§ **Stated task**: Find every line with the word "WHITE" and give their count, nothing else.

********

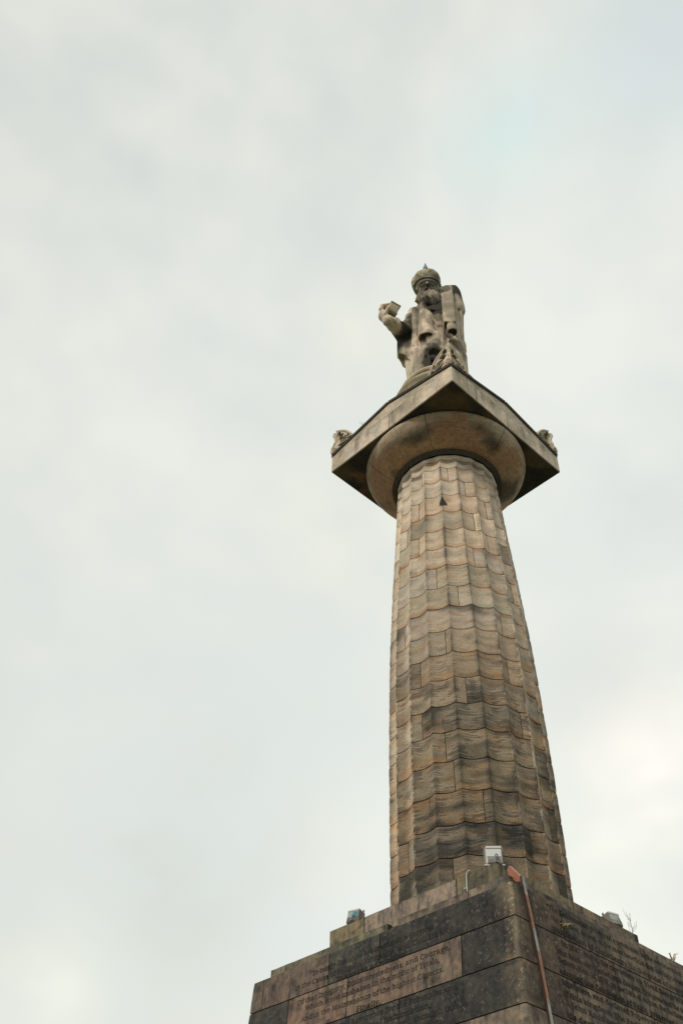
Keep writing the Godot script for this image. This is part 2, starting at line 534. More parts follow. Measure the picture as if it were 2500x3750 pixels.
func build_capital(t: Node3D) -> void:
	# collar and annulets
	var st := begin()
	var prof := []
	for i in 4:
		var u := -0.350 + i * 0.0105
		var r := 0.606 + i * 0.0145
		prof.append(Vector2(r * S, Y0 + u * S))
		prof.append(Vector2((r + 0.010) * S, Y0 + (u + 0.001) * S))
		prof.append(Vector2((r + 0.010) * S, Y0 + (u + 0.007) * S))
		prof.append(Vector2((r + 0.003) * S, Y0 + (u + 0.0085) * S))
	st.set_smooth_group(-1)
	for i in prof.size() - 1:
		for k in 96:
			var q: Array[Vector3] = []
			for e in [[k, i], [k + 1, i], [k + 1, i + 1], [k, i + 1]]:
				var an: float = TAU * e[0] / 96.0
				q.append(Vector3(sin(an) * prof[e[1]].x, prof[e[1]].y, cos(an) * prof[e[1]].x))
			quad(st, q[0], q[1], q[2], q[3], Color(0.15, 0.14, 0.12) if i % 4 != 1 else Color(0.34, 0.30, 0.24))
	part("annulet", finish(st), mats.weather, t)
	# echinus, in six stones
	var ech := [Vector2(0.655, -0.308), Vector2(0.70, -0.29), Vector2(0.75, -0.262), Vector2(0.80, -0.228), Vector2(0.85, -0.189), Vector2(0.895, -0.147), Vector2(0.932, -0.105), Vector2(0.958, -0.068), Vector2(0.974, -0.038), Vector2(0.979, -0.018), Vector2(0.970, -0.002)]
	var joint := 90.0 - 62.5  # lathe angles run from +z towards +x
	for s in 6:
		st = begin()
		var a0 := joint + s * 60.0 + 0.16
		var a1 := joint + s * 60.0 + 59.84
		var pr := []
		pr.append(Vector2(ech[0].x * S - 0.06, Y0 + ech[0].y * S + 0.01))
		for e in ech:
			pr.append(Vector2(e.x * S, Y0 + e.y * S))
		add_lathe(st, pr, a0, a1, 26, Color.WHITE, cap_tint)
		st.set_smooth_group(-1)
		for i in pr.size() - 1:
			for side in 2:
				var an := deg_to_rad(a0 if side == 0 else a1)
				var d := Vector3(sin(an), 0, cos(an))
				var p0: Vector3 = d * pr[i].x + Vector3.UP * pr[i].y
				var p1: Vector3 = d * pr[i + 1].x + Vector3.UP * pr[i + 1].y
				var i0 := p0 - d * 0.05 + Vector3.UP * 0.05
				var i1 := p1 - d * 0.05 + Vector3.UP * 0.02
				if side == 0:
					quad(st, i0, p0, p1, i1, Color(0.1, 0.08, 0.06))
				else:
					quad(st, p0, i0, i1, p1, Color(0.1, 0.08, 0.06))
		part("echinus_stone", finish(st, true), mats.ech, t)
	st = begin()
	var core := []
	for e in ech:
		core.append(Vector2(e.x * S - 0.035, Y0 + e.y * S + 0.02))
	add_lathe(st, core, 0, 360, 60)
	part("echinus_core", finish(st), mats.mortar, t)
	# abacus: four corner blocks, each with two fascias and a soffit
	var top := Y0 + 0.329
	for c in 4:
		st = begin()
		var rot := Basis(Vector3.UP, c * PI / 2.0)
		var n := 26
		var g := 0.004
		var fascia := func(p: Vector3) -> Color:
			var q := rot * p
			var nn := noise_a.get_noise_3dv(q * 2.5)
			var n3 := noise_b.get_noise_3dv(q * Vector3(1.5, 4.0, 1.5) + Vector3(0, 9, 0))
			var drip := noise_b.get_noise_3d(q.x * 11.0, q.y * 1.2, q.z * 11.0)
			var col := Color(0.66, 0.575, 0.47).lerp(Color(0.50, 0.42, 0.32), sstep(-0.1, 0.4, nn))
			col = col.lerp(Color(0.20, 0.18, 0.15), sstep(0.05, 0.4, drip + (p.y - Y0 - 0.25) * 1.2) * 0.6)
			col = col.lerp(Color(0.2, 0.18, 0.15), sstep(0.2, 0.6, n3 + (p.y - Y0 - 0.24) * 1.6) * 0.6)
			return Color(col.r / 0.7, col.g / 0.7, col.b / 0.7)
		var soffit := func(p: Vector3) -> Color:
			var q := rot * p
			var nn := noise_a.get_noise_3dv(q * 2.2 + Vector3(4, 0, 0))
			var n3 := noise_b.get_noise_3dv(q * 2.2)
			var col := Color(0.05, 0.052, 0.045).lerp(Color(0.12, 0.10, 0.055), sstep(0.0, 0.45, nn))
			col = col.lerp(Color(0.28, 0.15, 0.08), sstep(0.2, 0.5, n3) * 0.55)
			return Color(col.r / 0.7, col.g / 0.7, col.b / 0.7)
		var b := 0.012  # soft arris at the lower edge
		for i in n:
			var x0 := lerpf(g, 1.2 - b, float(i) / n)
			var x1 := lerpf(g, 1.2 - b, float(i + 1) / n)
			for j in 4:
				var y0 := lerpf(Y0 + b, top - g, j / 4.0)
				var y1 := lerpf(Y0 + b, top - g, (j + 1) / 4.0)
				for f in 2:
					var q: Array[Vector3] = []
					var cs := PackedColorArray()
					for e in [[x0, y0], [x1, y0], [x1, y1], [x0, y1]]:
						var p := Vector3(e[0], e[1], 1.2) if f == 0 else Vector3(1.2, e[1], e[0])
						cs.append(fascia.call(p))
						q.append(rot * p)
					if f == 0:
						quad(st, q[0], q[1], q[2], q[3], Color.WHITE, PackedVector2Array(), cs)
					else:
						quad(st, q[1], q[0], q[3], q[2], Color.WHITE, PackedVector2Array(), PackedColorArray([cs[1], cs[0], cs[3], cs[2]]))
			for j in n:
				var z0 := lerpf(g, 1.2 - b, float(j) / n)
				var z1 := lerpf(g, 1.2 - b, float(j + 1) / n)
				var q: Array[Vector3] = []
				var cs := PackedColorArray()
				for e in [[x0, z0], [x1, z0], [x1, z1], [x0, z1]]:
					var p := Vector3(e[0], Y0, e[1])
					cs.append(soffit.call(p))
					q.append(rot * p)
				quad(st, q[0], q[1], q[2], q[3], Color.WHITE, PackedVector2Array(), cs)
			# chamfer
			for f in 2:
				var q: Array[Vector3] = []
				for e in [[x0, Y0, 1.2 - b], [x1, Y0, 1.2 - b], [x1, Y0 + b, 1.2], [x0, Y0 + b, 1.2]]:
					q.append(rot * (Vector3(e[0], e[1], e[2]) if f == 0 else Vector3(e[2], e[1], e[0])))
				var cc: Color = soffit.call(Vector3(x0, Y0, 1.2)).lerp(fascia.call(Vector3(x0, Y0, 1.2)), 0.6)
				if f == 0:
					quad(st, q[0], q[1], q[2], q[3], cc)
				else:
					quad(st, q[1], q[0], q[3], q[2], cc)
		# corner arris
		var k0 := Vector3(1.2 - b, Y0 + b, 1.2)
		var k1 := Vector3(1.2, Y0 + b, 1.2 - b)
		var kt := Vector3(0, top - g - Y0 - b, 0)
		quad(st, rot * k0, rot * k1, rot * (k1 + kt), rot * (k0 + kt), fascia.call(k0))
		tri(st, rot * Vector3(1.2 - b, Y0, 1.2 - b), rot * k1, rot * k0, fascia.call(k0))
		# joint faces and top
		quad(st, rot * Vector3(g, Y0, g), rot * Vector3(g, Y0, 1.2), rot * Vector3(g, top - g, 1.2), rot * Vector3(g, top - g, g), Color(0.1, 0.09, 0.07))
		quad(st, rot * Vector3(1.2, Y0, g), rot * Vector3(g, Y0, g), rot * Vector3(g, top - g, g), rot * Vector3(1.2, top - g, g), Color(0.1, 0.09, 0.07))
		quad(st, rot * Vector3(g, top - g, g), rot * Vector3(g, top - g, 1.2), rot * Vector3(1.2, top - g, 1.2), rot * Vector3(1.2, top - g, g), Color(0.3, 0.26, 0.2))
		part("abacus_block", finish(st), mats.weather, t)
	# low gable on every side, with a lead-dark raking moulding
	for c in 4:
		var rot := Basis(Vector3.UP, c * PI / 2.0)
		st = begin()
		var apex := top + 0.222
		var steps := 24
		for i in steps:
			for j in 3:
				var q: Array[Vector3] = []
				var cs := PackedColorArray()
				for e in [[i, j], [i + 1, j], [i + 1, j + 1], [i, j + 1]]:
					var x: float = lerpf(-1.19, 1.19, float(e[0]) / steps)
					var hh := (apex - top) * (1.0 - absf(x) / 1.2) + 0.006
					var p := Vector3(x, top + 0.006 + hh * e[1] / 3.0, 1.197)
					var col := Color(0.56, 0.485, 0.385).lerp(Color(0.25, 0.225, 0.18), sstep(0.1, 0.6, noise_b.get_noise_3dv(rot * p * 2.0) + 0.09 * e[1]) * 0.6)
					cs.append(Color(col.r / 0.7, col.g / 0.7, col.b / 0.7))
					q.append(rot * p)
				quad(st, q[0], q[1], q[2], q[3], Color.WHITE, PackedVector2Array(), cs)
		tri(st, rot * Vector3(0, apex, 1.196), rot * Vector3(1.196, top, 1.196), rot * Vector3(0, top + 0.40, 0), Color(0.3, 0.27, 0.22))
		tri(st, rot * Vector3(-1.196, top, 1.196), rot * Vector3(0, apex, 1.196), rot * Vector3(0, top + 0.40, 0), Color(0.3, 0.27, 0.22))
		part("gable_stone", finish(st), mats.weather, t)
		for s in [-1.0, 1.0]:
			var a := rot * Vector3(s * 1.185, top + 0.008, 1.195)
			var b2 := rot * Vector3(0, apex + 0.008, 1.195)
			st = begin()
			var d := (b2 - a).normalized()
			var out := rot * Vector3(0, 0, 1)
			var up := out.cross(d) if s < 0 else d.cross(out)
			var fr := Transform3D(Basis(d, up, d.cross(up)), (a + b2) * 0.5)
			add_box(st, fr.translated_local(Vector3(0, 0.007, 0)), Vector3(a.distance_to(b2), 0.016, 0.03), 0.006, Color(0.055, 0.055, 0.055))
			add_box(st, fr.translated_local(Vector3(0, 0.023, 0)), Vector3(a.distance_to(b2), 0.013, 0.05), 0.004, Color(0.42, 0.38, 0.32))
			add_box(st, fr.translated_local(Vector3(0, 0.038, 0)), Vector3(a.distance_to(b2), 0.014, 0.058), 0.004, Color(0.07, 0.07, 0.07))
			part("raking_moulding", finish(st), mats.weather, t)
	# antefixes on the corners
	for c in 4:
		build_antefix(t, Basis(Vector3.UP, c * PI / 2.0))
	# round base under the statue
	st = begin()
	var rp := [Vector2(0.70, 12.95), Vector2(0.70, 14.02), Vector2(0.735, 14.05), Vector2(0.75, 14.09), Vector2(0.735, 14.13), Vector2(0.66, 14.16), Vector2(0.60, 14.20), Vector2(0.585, 14.26), Vector2(0.60, 14.29)]
	for i in 9:
		var a := -PI / 2 + PI * i / 8.0
		rp.append(Vector2(0.585 + 0.062 * cos(a), 14.365 + 0.062 * sin(a)))
	rp.append(Vector2(0.0, 14.45))
	var bt := func(p: Vector3) -> Color:
		var nn := noise_a.get_noise_3dv(p * 2.5)
		var col := Color(0.58, 0.50, 0.36).lerp(Color(0.3, 0.27, 0.2), sstep(0.0, 0.5, nn))
		return Color(col.r / 0.7, col.g / 0.7, col.b / 0.7)
	add_lathe(st, rp, 0, 360, 72, Color.WHITE, bt)
	part("statue_base", finish(st), mats.weather, t)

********

§ **Exercise result**: 6